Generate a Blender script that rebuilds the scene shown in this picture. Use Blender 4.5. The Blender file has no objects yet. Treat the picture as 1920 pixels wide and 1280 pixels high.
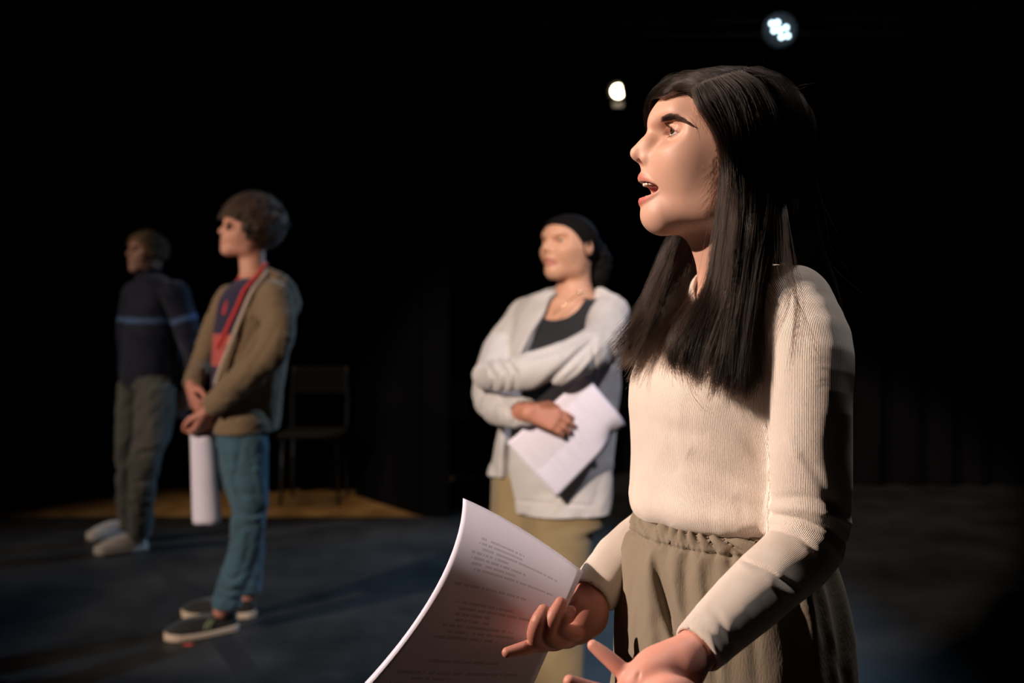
import bpy, math
import numpy as np
from mathutils import Vector, Matrix

# ------------------------------------------------------------------ camera, world, exposure
SC = bpy.context.scene
FPX = 40.0/36.0*1920.0
CAMZ = 1.28
PIT = math.radians(2.15)
SP, CP = math.sin(PIT), math.cos(PIT)
COL = SC.collection
cam_d = bpy.data.cameras.new('camera')
cam = bpy.data.objects.new('camera', cam_d); COL.objects.link(cam)
cam.location = (0, 0, CAMZ)
cam.rotation_euler = (math.pi/2 - PIT, 0, 0)
cam_d.lens = 40.0; cam_d.sensor_width = 36.0
cam_d.clip_start = 0.05; cam_d.clip_end = 60
cam_d.dof.use_dof = True
cam_d.dof.focus_distance = 1.42
cam_d.dof.aperture_fstop = 3.4
cam_d.dof.aperture_blades = 9
SC.camera = cam
SC.view_settings.view_transform = 'Standard'
SC.view_settings.look = 'None'
SC.view_settings.gamma = 1
SC.view_settings.use_curve_mapping = False
SC.view_settings.exposure = 0.0
W = bpy.data.worlds.new('dark_hall'); SC.world = W
W.use_nodes = True
W.node_tree.nodes['Background'].inputs[0].default_value = (0.35, 0.42, 0.55, 1)
W.node_tree.nodes['Background'].inputs[1].default_value = 0.0035

def spot(name, loc, target, energy, color, size_deg, radius=0.08, blend=0.3):
    l = bpy.data.lights.new(name, 'SPOT'); o = bpy.data.objects.new(name, l); COL.objects.link(o)
    l.energy = energy; l.color = color; l.spot_size = math.radians(size_deg); l.spot_blend = blend
    l.shadow_soft_size = radius
    o.location = loc
    o.rotation_euler = (Vector(target)-Vector(loc)).to_track_quat('-Z', 'Y').to_euler()
    return o
WARM = (1.0, 0.80, 0.66)
spot('stage_light_front', (-5.2, 0.95, 3.9), (0.3, 1.45, 1.22), 2650, WARM, 25, 0.06)
spot('stage_light_mid', (-2.4, -2.9, 3.6), (0.25, 3.5, 1.0), 2500, WARM, 15.5, 0.08, 0.35)
spot('added_glint_light', (-5.2, 5.3, 1.85), (-1.03, 4.45, 1.54), 110, WARM, 7, 0.09, 0.3)  # added unseen spot, aimed to make a glint in the teenager's glasses
spot('stage_light_right', (2.6, 1.4, 5.0), (0.35, 3.5, 0.85), 420, (.90, .88, 1.0), 19, 0.12, 0.5)
spot('stage_light_side', (-5.0, -0.8, 3.6), (-1.05, 4.45, .90), 1450, WARM, 21, 0.08, 0.4)
spot('stage_light_low', (-5.6, 3.2, 3.6), (-2.0, 5.85, .55), 430, WARM, 30, 0.1, 1.0)
spot('stage_light_cool', (1.64, 6.93, 2.94), (-0.85, 4.5, 0.0), 290, (0.38, 0.66, 1.0), 68, 0.07, 0.9)
spot('stage_light_top', (0.9, 2.1, 5.0), (0.35, 1.45, 1.4), 220, (1.0, .93, .88), 26, 0.15, 0.6)
spot('stage_light_amber', (-0.9, 7.1, 4.2), (-1.05, 7.0, 0.0), 48, (1.0, .62, .25), 34, 0.05, 0.5)
spot('added_curtain_fill', (0.3, 5.2, 4.6), (-1.75, 7.5, 2.9), 16, (0.6, 0.75, 1.0), 40, 0.1, 0.8)  # added unseen fill that lightens the curtain folds

def P(px, py, d):
    x = (px-960)/FPX*d; v = (640-py)/FPX*d
    return np.array([x, d*CP + v*SP, CAMZ - d*SP + v*CP])
def PM(d): return FPX/d
def zof(py, d): return P(960, py, d)[2]

# ------------------------------------------------------------------ distance-field modelling kit
def cap(p, a, b, ra, rb=None):
    rb = ra if rb is None else rb
    a = np.asarray(a, float); b = np.asarray(b, float); ab = b-a
    t = np.clip(((p-a)@ab)/max(ab@ab, 1e-12), 0, 1)
    q = p-a-t[..., None]*ab
    return np.sqrt((q*q).sum(-1)) - (ra+(rb-ra)*t)
def ell(p, c, r, R=None):
    q = p-np.asarray(c, float)
    if R is not None: q = q@R
    r = np.asarray(r, float)
    k0 = np.sqrt(((q/r)**2).sum(-1)); k1 = np.sqrt(((q/(r*r))**2).sum(-1))
    return k0*(k0-1)/np.maximum(k1, 1e-9)
def rbox(p, c, s, r=0.0, R=None):
    q = p-np.asarray(c, float)
    if R is not None: q = q@R
    q = np.abs(q)-np.asarray(s, float)+r
    return np.sqrt((np.maximum(q, 0)**2).sum(-1))+np.minimum(q.max(-1), 0)-r
def smin(a, b, k):
    h = np.clip(k-np.abs(a-b), 0, None)/k
    return np.minimum(a, b)-h*h*k*0.25
def smax(a, b, k): return -smin(-a, -b, k)
def smins(ds, k):
    d = ds[0]
    for e in ds[1:]: d = smin(d, e, k)
    return d
def plane(p, o, n):
    n = np.asarray(n, float); n = n/np.linalg.norm(n)
    return (p-np.asarray(o, float))@n
def seg_t(p, a, b):
    a = np.asarray(a, float); ab = np.asarray(b, float)-a
    return ((p-a)@ab)/(ab@ab)
def catmull(pts, n=8):
    pts = np.asarray(pts, float)
    if len(pts) < 3: return np.array([pts[0]+(pts[-1]-pts[0])*t for t in np.linspace(0, 1, n+1)])
    q = np.vstack([2*pts[0]-pts[1], pts, 2*pts[-1]-pts[-2]])
    out = []
    for i in range(1, len(q)-2):
        for t in np.linspace(0, 1, n, endpoint=False):
            a, b, c, d = q[i-1], q[i], q[i+1], q[i+2]
            out.append(0.5*((2*b)+(c-a)*t+(2*a-5*b+4*c-d)*t*t+(3*b-a-3*c+d)*t**3))
    out.append(pts[-1])
    return np.array(out)
def chain(p, pts, rad, n=3):
    pr = np.column_stack([np.asarray(pts, float), np.asarray(rad, float)])
    pr = catmull(pr, n)
    d = None
    for i in range(len(pr)-1):
        e = cap(p, pr[i, :3], pr[i+1, :3], pr[i, 3], pr[i+1, 3])
        d = e if d is None else np.minimum(d, e)
    return d
class Loft:
    """stacked elliptical cross-sections along z; rows (z, cx, cy, a, b), yaw turns the wide axis"""
    def __init__(s, rows, yaw):
        r = np.array(sorted(rows), float); s.r = catmull(r, 6); s.c, s.s = math.cos(yaw), math.sin(yaw)
    def uv(s, p, grow=0.0):
        z = p[..., 2]; r = s.r
        x = p[..., 0]-np.interp(z, r[:, 0], r[:, 1]); y = p[..., 1]-np.interp(z, r[:, 0], r[:, 2])
        a = np.interp(z, r[:, 0], r[:, 3])+grow; b = np.interp(z, r[:, 0], r[:, 4])+grow
        return x*s.c+y*s.s, -x*s.s+y*s.c, a, b
    def d(s, p, grow=0.0, rnd=0.02, pw=2.0):
        u, v, a, b = s.uv(p, grow)
        if pw == 2.0: k = np.sqrt((u/a)**2+(v/b)**2)
        else: k = (np.abs(u/a)**pw+np.abs(v/b)**pw)**(1/pw)
        g = np.sqrt((u/(a*a))**2+(v/(b*b))**2)
        d = np.where(k > 0.3, k*(k-1)/np.maximum(g, 1e-6), -0.7*np.minimum(a, b))
        z = p[..., 2]
        return smax(d, np.maximum(s.r[0, 0]-z, z-s.r[-1, 0]), rnd)
def nz(p, f, seed=0, oct=2):
    r = np.random.RandomState(seed); out = 0
    for o in range(oct):
        A = r.normal(size=(3, 3)); A /= np.linalg.norm(A, axis=0); ph = r.uniform(0, 6.28, 6)
        q = (p@A)*f
        q2 = q+1.3*np.sin(q[..., [1, 2, 0]]*0.9+ph[:3])
        out = out+np.sin(q2[..., 0]+ph[3])*np.sin(q2[..., 1]+ph[4])*np.sin(q2[..., 2]+ph[5])/(1.7**o)
        f *= 1.9
    return out
def fold(p, pts, w, amp):
    pts = [np.asarray(q, float) for q in pts]; d = None
    for i in range(len(pts)-1):
        e = cap(p, pts[i], pts[i+1], 0.0); d = e if d is None else np.minimum(d, e)
    return amp*np.exp(-(d/w)**2)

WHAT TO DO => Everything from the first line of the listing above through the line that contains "W.node_tree.nodes['Background'].inputs[1].default_value = 0.0035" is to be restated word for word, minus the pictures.

SOLUTION TO THE PROBLEM =>
Generate a Blender script that rebuilds the scene shown in this picture. Use Blender 4.5. The Blender file has no objects yet. Treat the picture as 1920 pixels wide and 1280 pixels high.
import bpy, math
import numpy as np
from mathutils import Vector, Matrix

# ------------------------------------------------------------------ camera, world, exposure
SC = bpy.context.scene
FPX = 40.0/36.0*1920.0
CAMZ = 1.28
PIT = math.radians(2.15)
SP, CP = math.sin(PIT), math.cos(PIT)
COL = SC.collection
cam_d = bpy.data.cameras.new('camera')
cam = bpy.data.objects.new('camera', cam_d); COL.objects.link(cam)
cam.location = (0, 0, CAMZ)
cam.rotation_euler = (math.pi/2 - PIT, 0, 0)
cam_d.lens = 40.0; cam_d.sensor_width = 36.0
cam_d.clip_start = 0.05; cam_d.clip_end = 60
cam_d.dof.use_dof = True
cam_d.dof.focus_distance = 1.42
cam_d.dof.aperture_fstop = 3.4
cam_d.dof.aperture_blades = 9
SC.camera = cam
SC.view_settings.view_transform = 'Standard'
SC.view_settings.look = 'None'
SC.view_settings.gamma = 1
SC.view_settings.use_curve_mapping = False
SC.view_settings.exposure = 0.0
W = bpy.data.worlds.new('dark_hall'); SC.world = W
W.use_nodes = True
W.node_tree.nodes['Background'].inputs[0].default_value = (0.35, 0.42, 0.55, 1)
W.node_tree.nodes['Background'].inputs[1].default_value = 0.0035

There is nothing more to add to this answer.